Ian Wallace, the veteran Canadian-born children’s author and illustrator, begins his latest picture book in an unidentified American town. (Wallace now lives in Brookline, Massachusetts, a likely contender.) Young Brando is attempting to catch a cool breeze on a sweltering night by sleeping on the screened porch with his mother and father.

Shortly after Brando falls asleep, a ghostly cat that died in the War of 1812 sails over the wall from the nearby cemetery to take him on a fantastic flying adventure. Over the drowsy town they sail, a journey marked by such dreamlike touches as buildings turned to ice cream, melting in the evening’s heat. The pair go on to do somersaults around the rings of Saturn, finally landing in the Arctic on a melting southbound iceberg.

The journey serves two purposes: first, to entertain, and second, to provoke questions. The War of 1812 and the melting iceberg are peripheral, suggestive details within the story, rather than fully realized plot devices. Which is as it should be: given the limitations of the format, explaining a significant historical event or the effects of rising temperatures on icebergs would be unwieldy, if not impossible. Wallace’s clever teasers should inspire interest in further reading among children in the target age group, without disrupting the momentum of his story.

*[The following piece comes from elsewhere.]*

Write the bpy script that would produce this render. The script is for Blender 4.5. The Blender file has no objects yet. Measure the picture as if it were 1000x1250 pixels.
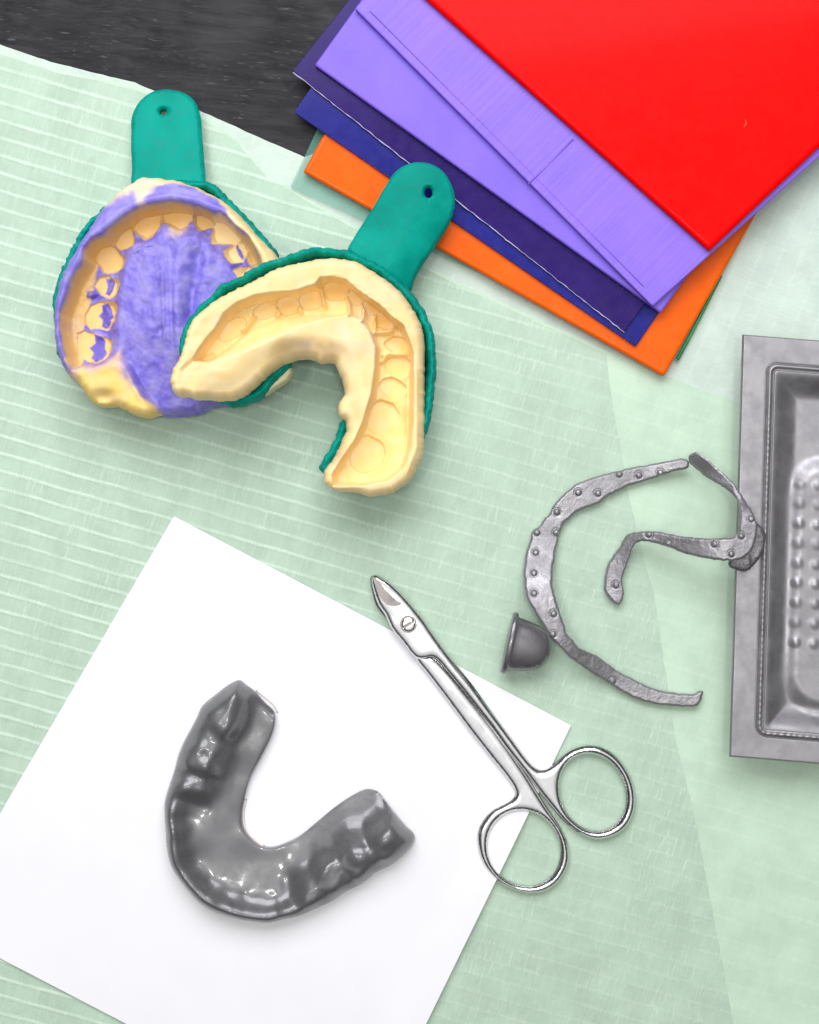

As with his previous books, Wallace’s choice of palette perfectly reflects the story: moody blues and greys, complete with grainy textures, give the reader a sense of being inside Brando’s dream. Even the candy-hued planets and prominently displayed American flags are muted. The text benefits from a lilting cadence and fun dialogue between Brando and the cat, making this latest effort from a beloved author as enjoyable to read as it is to look at, for adults and children alike.